* _Requirement_: Only the lines from the first one through the line with "COL = sc.collection" should be printed, exactly as they appear.

= = = = = = =

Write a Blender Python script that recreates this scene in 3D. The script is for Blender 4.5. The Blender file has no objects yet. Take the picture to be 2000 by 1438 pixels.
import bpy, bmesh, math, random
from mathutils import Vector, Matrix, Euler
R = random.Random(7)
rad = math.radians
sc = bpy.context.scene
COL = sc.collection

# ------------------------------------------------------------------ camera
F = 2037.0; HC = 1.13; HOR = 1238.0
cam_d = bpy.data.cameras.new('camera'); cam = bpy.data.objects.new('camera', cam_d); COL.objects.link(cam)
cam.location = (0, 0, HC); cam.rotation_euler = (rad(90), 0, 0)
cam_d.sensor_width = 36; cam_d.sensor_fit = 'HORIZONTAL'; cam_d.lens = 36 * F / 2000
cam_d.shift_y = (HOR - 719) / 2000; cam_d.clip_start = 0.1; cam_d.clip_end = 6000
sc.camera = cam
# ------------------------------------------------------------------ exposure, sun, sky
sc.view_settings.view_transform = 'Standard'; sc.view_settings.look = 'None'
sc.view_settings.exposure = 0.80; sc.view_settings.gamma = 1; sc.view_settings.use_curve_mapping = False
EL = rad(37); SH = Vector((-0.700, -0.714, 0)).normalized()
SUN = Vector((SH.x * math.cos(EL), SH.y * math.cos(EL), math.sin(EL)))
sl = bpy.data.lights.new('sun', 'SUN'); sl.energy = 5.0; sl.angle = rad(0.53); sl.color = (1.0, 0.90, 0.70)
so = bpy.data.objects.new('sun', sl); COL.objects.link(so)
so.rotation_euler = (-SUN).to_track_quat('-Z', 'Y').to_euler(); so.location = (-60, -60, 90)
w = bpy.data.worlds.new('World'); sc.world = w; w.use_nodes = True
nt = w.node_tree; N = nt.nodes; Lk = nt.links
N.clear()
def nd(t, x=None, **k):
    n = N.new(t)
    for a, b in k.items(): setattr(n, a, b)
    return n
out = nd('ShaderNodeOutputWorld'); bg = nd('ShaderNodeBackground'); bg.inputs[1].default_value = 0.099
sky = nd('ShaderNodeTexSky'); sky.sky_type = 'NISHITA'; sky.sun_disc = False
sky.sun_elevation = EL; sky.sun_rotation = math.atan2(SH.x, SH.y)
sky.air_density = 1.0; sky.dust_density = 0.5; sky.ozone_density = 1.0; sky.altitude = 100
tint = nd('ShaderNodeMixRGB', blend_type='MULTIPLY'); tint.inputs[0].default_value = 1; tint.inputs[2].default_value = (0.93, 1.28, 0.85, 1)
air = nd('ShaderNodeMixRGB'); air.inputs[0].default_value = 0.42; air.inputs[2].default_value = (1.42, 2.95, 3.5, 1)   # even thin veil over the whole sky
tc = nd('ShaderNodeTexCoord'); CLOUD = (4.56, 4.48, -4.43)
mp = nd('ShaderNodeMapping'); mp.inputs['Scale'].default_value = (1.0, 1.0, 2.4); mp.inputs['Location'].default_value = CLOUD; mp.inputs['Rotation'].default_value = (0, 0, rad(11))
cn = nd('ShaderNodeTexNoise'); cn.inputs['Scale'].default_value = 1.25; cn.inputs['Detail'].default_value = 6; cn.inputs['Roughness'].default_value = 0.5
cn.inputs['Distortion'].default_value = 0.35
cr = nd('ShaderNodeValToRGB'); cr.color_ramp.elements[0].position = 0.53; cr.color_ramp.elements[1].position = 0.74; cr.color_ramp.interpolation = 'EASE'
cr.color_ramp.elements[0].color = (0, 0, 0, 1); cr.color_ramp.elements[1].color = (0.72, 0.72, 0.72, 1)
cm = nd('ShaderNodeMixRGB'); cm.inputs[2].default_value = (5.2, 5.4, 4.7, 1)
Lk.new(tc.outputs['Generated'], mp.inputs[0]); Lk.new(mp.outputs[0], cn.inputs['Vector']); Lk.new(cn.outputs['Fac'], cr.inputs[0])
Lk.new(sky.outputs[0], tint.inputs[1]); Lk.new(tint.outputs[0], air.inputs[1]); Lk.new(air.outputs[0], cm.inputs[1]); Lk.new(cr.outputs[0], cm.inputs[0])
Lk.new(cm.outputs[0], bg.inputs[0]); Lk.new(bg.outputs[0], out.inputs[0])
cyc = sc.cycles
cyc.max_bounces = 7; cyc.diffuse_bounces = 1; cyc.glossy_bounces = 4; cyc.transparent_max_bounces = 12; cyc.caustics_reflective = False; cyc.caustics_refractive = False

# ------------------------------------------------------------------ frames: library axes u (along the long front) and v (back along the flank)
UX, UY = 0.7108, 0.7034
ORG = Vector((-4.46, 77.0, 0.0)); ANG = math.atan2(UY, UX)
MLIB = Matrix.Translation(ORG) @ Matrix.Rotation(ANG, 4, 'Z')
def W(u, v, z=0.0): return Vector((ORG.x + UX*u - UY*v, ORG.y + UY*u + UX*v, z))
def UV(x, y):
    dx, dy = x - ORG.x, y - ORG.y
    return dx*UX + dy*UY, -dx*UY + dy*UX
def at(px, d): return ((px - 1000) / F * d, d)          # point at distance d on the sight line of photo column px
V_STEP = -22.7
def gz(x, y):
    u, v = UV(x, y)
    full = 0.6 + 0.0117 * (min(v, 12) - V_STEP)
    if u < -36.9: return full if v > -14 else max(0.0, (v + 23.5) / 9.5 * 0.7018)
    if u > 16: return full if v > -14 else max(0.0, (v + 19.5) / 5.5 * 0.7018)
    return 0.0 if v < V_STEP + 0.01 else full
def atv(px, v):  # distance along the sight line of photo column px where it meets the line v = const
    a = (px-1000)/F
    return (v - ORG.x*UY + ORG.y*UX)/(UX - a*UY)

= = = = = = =

* _Solution to the problem_:
Write a Blender Python script that recreates this scene in 3D. The script is for Blender 4.5. The Blender file has no objects yet. Take the picture to be 2000 by 1438 pixels.
import bpy, bmesh, math, random
from mathutils import Vector, Matrix, Euler
R = random.Random(7)
rad = math.radians
sc = bpy.context.scene
COL = sc.collection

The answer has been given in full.